WORK TO COMPLETE> Go through the lines below. Copy those with "that".

PROVIDED INFORMATION>

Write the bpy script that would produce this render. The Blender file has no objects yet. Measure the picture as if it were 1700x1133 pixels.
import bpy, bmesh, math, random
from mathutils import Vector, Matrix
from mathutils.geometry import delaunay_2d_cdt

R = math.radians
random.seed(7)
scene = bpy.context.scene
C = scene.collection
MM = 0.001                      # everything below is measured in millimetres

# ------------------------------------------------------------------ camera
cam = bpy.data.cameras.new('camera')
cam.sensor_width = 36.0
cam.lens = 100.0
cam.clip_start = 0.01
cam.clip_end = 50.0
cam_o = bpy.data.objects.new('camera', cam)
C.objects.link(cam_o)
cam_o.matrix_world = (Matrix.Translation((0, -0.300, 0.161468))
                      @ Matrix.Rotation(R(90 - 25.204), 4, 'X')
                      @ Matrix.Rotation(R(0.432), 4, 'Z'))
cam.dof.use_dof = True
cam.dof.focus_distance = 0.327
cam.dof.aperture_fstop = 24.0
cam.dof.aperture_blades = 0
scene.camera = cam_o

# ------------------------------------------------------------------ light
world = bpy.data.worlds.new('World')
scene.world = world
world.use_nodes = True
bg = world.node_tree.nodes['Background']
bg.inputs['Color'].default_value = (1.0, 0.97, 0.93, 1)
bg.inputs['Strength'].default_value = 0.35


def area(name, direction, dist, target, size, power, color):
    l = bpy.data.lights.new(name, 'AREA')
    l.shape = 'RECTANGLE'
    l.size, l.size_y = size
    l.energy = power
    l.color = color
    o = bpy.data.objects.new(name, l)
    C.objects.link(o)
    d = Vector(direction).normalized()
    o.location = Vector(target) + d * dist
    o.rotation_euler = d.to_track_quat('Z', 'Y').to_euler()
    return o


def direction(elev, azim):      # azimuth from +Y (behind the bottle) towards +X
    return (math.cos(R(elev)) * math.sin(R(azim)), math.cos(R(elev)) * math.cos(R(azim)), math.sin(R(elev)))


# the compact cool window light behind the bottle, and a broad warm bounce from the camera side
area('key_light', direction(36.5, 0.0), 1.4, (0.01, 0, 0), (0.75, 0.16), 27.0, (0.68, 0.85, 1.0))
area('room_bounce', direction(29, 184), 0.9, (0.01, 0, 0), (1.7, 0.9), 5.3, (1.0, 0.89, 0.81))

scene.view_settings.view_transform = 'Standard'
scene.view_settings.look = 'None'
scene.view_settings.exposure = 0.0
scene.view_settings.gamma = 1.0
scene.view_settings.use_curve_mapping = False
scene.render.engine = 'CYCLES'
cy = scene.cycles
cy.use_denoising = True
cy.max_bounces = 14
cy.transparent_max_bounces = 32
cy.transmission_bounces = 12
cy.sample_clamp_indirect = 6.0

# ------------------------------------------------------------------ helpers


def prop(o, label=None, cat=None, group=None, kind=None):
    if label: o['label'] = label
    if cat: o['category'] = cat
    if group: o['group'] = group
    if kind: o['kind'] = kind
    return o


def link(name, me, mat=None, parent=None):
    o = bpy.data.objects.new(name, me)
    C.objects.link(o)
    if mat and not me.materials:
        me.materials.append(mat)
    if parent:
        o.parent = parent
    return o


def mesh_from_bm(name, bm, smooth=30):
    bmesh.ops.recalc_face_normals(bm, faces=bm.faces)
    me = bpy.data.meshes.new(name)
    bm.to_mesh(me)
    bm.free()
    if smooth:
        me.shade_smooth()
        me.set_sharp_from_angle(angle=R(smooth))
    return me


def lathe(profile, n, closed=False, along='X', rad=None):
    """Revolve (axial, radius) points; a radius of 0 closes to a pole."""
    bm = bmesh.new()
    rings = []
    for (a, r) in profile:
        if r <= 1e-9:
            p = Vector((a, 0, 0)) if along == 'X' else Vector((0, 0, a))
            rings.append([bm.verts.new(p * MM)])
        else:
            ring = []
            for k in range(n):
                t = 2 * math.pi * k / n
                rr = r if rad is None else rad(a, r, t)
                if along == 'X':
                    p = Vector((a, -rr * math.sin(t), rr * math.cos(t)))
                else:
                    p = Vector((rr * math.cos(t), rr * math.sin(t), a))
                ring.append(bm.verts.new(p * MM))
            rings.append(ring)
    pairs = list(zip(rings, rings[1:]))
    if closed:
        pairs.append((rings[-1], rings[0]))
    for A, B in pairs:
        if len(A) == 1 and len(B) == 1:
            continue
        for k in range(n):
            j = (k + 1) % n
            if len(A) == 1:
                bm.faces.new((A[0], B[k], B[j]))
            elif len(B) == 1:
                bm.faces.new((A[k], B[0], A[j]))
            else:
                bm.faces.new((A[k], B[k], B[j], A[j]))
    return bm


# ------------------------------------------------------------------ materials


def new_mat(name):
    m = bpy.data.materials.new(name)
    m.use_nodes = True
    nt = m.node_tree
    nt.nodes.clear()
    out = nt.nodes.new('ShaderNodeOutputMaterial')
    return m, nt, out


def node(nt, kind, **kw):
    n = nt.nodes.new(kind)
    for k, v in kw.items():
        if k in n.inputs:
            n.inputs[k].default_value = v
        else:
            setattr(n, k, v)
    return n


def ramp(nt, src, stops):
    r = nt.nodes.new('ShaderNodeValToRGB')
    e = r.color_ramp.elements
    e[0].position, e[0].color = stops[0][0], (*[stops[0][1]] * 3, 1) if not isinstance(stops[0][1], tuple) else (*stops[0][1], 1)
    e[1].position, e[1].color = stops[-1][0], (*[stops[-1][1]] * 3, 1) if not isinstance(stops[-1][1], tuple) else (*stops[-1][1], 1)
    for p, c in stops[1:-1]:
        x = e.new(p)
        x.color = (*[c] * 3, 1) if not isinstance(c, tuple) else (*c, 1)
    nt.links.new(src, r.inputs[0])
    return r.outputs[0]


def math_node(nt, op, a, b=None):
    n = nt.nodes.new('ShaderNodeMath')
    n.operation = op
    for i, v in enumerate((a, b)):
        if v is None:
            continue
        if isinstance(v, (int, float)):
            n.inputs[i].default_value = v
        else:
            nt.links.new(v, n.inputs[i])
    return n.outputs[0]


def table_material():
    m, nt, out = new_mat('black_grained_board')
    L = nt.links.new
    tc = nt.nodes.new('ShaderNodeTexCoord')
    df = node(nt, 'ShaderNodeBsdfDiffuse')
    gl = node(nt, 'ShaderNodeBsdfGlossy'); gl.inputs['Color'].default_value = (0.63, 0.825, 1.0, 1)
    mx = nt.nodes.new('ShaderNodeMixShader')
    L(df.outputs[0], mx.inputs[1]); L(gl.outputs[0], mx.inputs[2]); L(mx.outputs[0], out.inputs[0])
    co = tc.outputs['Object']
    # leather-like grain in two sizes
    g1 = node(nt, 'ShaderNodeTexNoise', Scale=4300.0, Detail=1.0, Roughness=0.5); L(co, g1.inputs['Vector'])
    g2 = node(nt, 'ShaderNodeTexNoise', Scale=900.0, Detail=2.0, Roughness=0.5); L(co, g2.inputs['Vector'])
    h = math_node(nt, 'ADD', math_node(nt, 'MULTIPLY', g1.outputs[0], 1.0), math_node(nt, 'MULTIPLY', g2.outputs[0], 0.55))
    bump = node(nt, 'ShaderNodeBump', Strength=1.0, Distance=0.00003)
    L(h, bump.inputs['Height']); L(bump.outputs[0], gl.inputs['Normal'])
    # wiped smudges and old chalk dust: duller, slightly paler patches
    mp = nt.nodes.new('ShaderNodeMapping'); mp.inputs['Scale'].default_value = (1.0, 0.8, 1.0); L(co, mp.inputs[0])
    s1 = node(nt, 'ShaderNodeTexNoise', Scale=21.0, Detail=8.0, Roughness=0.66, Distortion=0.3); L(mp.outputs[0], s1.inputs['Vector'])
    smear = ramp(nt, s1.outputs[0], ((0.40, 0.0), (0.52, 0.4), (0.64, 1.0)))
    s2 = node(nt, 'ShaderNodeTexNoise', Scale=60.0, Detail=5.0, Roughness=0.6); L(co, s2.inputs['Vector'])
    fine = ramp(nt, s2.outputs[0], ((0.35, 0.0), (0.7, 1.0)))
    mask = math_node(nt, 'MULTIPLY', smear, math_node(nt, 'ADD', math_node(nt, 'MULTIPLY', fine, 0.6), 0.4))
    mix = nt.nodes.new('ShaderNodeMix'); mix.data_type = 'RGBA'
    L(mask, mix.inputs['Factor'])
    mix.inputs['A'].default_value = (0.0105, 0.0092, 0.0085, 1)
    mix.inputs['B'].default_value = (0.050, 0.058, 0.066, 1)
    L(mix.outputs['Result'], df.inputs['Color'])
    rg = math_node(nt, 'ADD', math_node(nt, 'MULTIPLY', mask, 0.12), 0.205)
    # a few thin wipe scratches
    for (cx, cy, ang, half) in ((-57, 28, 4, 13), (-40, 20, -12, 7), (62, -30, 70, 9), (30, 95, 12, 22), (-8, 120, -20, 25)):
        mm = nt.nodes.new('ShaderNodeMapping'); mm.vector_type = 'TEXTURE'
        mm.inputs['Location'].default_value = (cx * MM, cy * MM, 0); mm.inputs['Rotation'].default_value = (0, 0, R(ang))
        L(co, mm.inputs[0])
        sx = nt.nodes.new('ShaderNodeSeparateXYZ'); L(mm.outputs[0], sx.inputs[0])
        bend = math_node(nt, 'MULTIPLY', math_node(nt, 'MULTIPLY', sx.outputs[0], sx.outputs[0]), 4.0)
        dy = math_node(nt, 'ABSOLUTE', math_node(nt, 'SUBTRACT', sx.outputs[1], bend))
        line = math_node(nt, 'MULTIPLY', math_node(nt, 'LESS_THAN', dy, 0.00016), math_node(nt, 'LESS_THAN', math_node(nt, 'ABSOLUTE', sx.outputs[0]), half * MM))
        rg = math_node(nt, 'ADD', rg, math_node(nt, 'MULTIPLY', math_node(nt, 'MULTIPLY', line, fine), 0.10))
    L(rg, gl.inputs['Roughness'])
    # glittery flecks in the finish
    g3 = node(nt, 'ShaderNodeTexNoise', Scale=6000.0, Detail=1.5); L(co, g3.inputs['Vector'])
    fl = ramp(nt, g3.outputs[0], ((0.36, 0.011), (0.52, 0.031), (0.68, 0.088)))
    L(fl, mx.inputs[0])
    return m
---
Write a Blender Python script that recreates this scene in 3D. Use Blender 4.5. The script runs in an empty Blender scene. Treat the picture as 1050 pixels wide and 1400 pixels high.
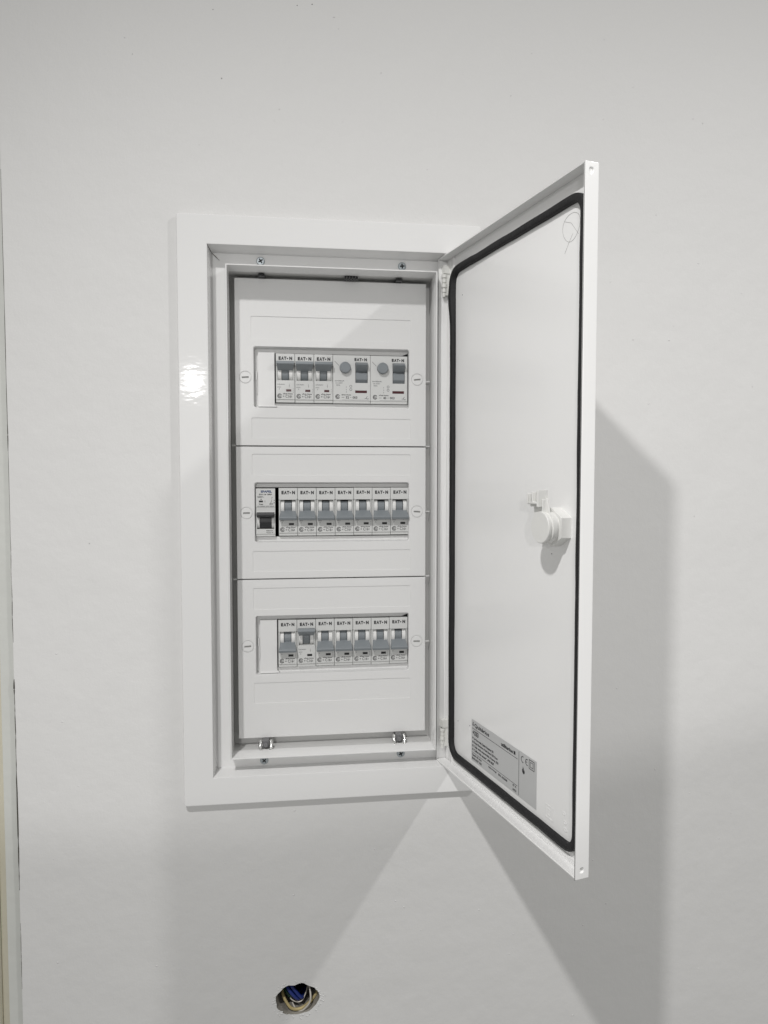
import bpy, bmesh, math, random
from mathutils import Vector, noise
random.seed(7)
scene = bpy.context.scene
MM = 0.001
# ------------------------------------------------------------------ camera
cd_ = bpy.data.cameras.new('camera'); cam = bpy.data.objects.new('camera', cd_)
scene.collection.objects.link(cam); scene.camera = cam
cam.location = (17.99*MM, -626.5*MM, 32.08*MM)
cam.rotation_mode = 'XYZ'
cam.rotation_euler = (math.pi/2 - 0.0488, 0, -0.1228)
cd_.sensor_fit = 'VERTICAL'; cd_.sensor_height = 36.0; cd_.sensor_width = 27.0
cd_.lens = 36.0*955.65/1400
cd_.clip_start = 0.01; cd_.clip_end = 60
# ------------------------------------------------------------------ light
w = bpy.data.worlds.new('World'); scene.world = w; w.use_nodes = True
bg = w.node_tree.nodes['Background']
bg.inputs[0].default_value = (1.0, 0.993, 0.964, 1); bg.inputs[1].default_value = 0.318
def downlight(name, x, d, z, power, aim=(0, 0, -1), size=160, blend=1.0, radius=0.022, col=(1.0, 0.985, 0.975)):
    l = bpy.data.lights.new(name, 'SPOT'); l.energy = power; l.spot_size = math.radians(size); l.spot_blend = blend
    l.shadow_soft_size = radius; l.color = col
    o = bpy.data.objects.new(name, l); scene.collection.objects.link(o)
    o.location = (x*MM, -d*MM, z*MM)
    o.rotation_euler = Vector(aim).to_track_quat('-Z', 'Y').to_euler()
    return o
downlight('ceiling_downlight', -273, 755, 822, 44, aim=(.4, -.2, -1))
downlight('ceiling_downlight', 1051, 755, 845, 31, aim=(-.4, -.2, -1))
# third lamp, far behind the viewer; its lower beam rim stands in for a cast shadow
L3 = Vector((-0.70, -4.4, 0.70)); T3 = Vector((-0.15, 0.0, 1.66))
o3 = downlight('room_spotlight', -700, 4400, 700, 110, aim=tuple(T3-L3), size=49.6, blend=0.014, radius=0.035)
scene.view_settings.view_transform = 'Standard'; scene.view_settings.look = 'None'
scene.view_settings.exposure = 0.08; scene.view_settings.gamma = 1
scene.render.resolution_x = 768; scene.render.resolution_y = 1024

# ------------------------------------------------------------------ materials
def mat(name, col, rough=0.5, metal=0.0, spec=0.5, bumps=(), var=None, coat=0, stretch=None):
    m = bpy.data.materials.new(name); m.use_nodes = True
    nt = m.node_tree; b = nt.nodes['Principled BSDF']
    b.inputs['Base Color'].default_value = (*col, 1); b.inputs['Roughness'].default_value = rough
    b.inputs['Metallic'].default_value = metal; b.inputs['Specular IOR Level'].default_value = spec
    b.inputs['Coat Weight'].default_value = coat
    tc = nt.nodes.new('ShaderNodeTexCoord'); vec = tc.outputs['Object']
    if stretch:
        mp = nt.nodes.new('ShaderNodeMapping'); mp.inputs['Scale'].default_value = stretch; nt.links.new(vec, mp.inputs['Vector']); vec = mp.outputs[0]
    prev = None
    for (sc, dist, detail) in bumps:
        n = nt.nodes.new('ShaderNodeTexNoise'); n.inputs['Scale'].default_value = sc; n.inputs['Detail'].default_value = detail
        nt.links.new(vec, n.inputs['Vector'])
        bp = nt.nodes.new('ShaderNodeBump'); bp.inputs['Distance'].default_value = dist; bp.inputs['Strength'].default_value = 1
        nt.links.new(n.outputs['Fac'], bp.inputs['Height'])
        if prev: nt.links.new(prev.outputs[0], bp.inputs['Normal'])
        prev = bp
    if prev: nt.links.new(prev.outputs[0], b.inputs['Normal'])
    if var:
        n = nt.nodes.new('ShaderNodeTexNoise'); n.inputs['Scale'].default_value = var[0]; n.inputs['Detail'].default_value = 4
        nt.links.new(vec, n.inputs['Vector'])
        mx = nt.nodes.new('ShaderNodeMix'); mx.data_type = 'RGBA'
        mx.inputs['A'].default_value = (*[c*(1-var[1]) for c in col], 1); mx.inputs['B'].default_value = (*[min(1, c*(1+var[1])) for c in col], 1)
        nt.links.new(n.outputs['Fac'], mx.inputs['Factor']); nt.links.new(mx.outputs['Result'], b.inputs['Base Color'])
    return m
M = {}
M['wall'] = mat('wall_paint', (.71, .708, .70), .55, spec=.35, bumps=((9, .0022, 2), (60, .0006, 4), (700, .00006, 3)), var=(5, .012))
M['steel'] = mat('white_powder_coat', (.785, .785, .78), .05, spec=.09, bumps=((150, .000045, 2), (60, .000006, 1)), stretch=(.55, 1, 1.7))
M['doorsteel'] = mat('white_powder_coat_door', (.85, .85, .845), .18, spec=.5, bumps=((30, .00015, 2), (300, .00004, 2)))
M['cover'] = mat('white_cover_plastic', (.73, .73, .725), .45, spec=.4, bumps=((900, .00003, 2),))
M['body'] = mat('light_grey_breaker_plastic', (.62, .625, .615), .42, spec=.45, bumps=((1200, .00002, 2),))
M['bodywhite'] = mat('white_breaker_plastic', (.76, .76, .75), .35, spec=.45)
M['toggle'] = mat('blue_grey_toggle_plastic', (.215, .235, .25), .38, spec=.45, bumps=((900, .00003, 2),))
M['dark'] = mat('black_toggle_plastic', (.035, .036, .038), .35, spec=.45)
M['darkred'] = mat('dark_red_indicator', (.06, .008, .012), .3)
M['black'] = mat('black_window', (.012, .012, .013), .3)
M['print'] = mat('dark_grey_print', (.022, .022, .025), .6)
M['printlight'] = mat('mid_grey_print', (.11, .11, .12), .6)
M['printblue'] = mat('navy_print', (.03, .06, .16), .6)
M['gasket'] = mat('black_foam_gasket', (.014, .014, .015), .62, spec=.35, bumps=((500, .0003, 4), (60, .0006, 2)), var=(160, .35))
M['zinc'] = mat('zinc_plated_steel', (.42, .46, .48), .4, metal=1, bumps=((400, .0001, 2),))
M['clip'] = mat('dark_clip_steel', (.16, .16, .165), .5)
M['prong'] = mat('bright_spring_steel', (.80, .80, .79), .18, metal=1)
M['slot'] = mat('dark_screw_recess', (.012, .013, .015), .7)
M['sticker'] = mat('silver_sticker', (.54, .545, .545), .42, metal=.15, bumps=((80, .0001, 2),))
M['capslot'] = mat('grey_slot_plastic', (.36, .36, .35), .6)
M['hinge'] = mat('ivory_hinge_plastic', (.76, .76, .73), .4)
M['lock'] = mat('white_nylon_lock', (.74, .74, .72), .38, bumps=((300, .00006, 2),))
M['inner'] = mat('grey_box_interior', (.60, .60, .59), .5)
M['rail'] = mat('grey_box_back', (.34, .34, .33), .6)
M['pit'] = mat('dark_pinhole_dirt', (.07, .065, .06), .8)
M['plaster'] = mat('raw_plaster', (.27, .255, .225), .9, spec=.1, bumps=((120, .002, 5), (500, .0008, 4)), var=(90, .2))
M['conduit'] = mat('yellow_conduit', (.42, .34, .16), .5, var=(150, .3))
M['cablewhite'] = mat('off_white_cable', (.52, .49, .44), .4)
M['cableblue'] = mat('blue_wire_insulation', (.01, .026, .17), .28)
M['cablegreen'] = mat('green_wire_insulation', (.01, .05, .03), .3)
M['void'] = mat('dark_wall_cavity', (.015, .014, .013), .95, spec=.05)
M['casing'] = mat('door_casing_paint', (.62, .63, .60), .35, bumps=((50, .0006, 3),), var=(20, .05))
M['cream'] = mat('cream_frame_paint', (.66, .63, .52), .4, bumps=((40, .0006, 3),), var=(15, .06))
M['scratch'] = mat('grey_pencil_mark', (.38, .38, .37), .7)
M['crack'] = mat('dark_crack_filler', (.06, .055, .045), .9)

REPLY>
Write the bpy script that would produce this render. The Blender file has no objects yet. Measure the picture as if it were 1700x1133 pixels.
Write a Blender Python script that recreates this scene in 3D. Use Blender 4.5. The script runs in an empty Blender scene. Treat the picture as 1050 pixels wide and 1400 pixels high.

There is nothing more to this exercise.